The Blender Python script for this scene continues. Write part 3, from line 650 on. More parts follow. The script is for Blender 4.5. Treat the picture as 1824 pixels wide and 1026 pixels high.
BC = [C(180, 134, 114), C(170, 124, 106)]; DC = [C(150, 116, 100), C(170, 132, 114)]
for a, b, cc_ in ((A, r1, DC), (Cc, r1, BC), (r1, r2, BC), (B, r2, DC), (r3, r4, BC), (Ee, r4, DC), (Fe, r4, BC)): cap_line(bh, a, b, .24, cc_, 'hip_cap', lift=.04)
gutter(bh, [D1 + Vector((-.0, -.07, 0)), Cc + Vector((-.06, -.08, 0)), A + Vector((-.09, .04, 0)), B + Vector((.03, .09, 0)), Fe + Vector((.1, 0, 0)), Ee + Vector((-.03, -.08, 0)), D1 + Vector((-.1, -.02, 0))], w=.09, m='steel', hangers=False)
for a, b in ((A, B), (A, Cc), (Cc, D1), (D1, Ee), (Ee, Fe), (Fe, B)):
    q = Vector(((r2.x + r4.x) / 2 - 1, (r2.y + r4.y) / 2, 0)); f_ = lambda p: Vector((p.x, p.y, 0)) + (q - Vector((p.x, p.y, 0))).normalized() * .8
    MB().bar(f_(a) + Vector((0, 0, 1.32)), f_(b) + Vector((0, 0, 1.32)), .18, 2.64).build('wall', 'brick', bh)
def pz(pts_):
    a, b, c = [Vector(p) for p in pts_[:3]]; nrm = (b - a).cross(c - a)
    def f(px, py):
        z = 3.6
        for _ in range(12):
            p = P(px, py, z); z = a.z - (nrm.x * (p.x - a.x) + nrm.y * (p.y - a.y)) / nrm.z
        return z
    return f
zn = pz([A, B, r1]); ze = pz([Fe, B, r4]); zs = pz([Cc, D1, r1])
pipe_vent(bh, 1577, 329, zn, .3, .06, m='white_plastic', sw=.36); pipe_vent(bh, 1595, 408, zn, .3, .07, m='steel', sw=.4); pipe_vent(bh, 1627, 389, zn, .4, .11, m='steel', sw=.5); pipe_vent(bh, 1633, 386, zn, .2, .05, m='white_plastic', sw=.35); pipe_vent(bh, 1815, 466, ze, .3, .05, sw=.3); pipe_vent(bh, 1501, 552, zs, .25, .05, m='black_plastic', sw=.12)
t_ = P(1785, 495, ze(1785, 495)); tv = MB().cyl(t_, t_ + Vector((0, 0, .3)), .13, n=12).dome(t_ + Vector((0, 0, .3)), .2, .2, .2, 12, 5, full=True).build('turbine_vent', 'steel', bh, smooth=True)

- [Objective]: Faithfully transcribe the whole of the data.

- [Written solution]:
The Blender Python script for this scene continues. Write part 3, from line 650 on. More parts follow. The script is for Blender 4.5. Treat the picture as 1824 pixels wide and 1026 pixels high.
BC = [C(180, 134, 114), C(170, 124, 106)]; DC = [C(150, 116, 100), C(170, 132, 114)]
for a, b, cc_ in ((A, r1, DC), (Cc, r1, BC), (r1, r2, BC), (B, r2, DC), (r3, r4, BC), (Ee, r4, DC), (Fe, r4, BC)): cap_line(bh, a, b, .24, cc_, 'hip_cap', lift=.04)
gutter(bh, [D1 + Vector((-.0, -.07, 0)), Cc + Vector((-.06, -.08, 0)), A + Vector((-.09, .04, 0)), B + Vector((.03, .09, 0)), Fe + Vector((.1, 0, 0)), Ee + Vector((-.03, -.08, 0)), D1 + Vector((-.1, -.02, 0))], w=.09, m='steel', hangers=False)
for a, b in ((A, B), (A, Cc), (Cc, D1), (D1, Ee), (Ee, Fe), (Fe, B)):
    q = Vector(((r2.x + r4.x) / 2 - 1, (r2.y + r4.y) / 2, 0)); f_ = lambda p: Vector((p.x, p.y, 0)) + (q - Vector((p.x, p.y, 0))).normalized() * .8
    MB().bar(f_(a) + Vector((0, 0, 1.32)), f_(b) + Vector((0, 0, 1.32)), .18, 2.64).build('wall', 'brick', bh)
def pz(pts_):
    a, b, c = [Vector(p) for p in pts_[:3]]; nrm = (b - a).cross(c - a)
    def f(px, py):
        z = 3.6
        for _ in range(12):
            p = P(px, py, z); z = a.z - (nrm.x * (p.x - a.x) + nrm.y * (p.y - a.y)) / nrm.z
        return z
    return f
zn = pz([A, B, r1]); ze = pz([Fe, B, r4]); zs = pz([Cc, D1, r1])
pipe_vent(bh, 1577, 329, zn, .3, .06, m='white_plastic', sw=.36); pipe_vent(bh, 1595, 408, zn, .3, .07, m='steel', sw=.4); pipe_vent(bh, 1627, 389, zn, .4, .11, m='steel', sw=.5); pipe_vent(bh, 1633, 386, zn, .2, .05, m='white_plastic', sw=.35); pipe_vent(bh, 1815, 466, ze, .3, .05, sw=.3); pipe_vent(bh, 1501, 552, zs, .25, .05, m='black_plastic', sw=.12)
t_ = P(1785, 495, ze(1785, 495)); tv = MB().cyl(t_, t_ + Vector((0, 0, .3)), .13, n=12).dome(t_ + Vector((0, 0, .3)), .2, .2, .2, 12, 5, full=True).build('turbine_vent', 'steel', bh, smooth=True)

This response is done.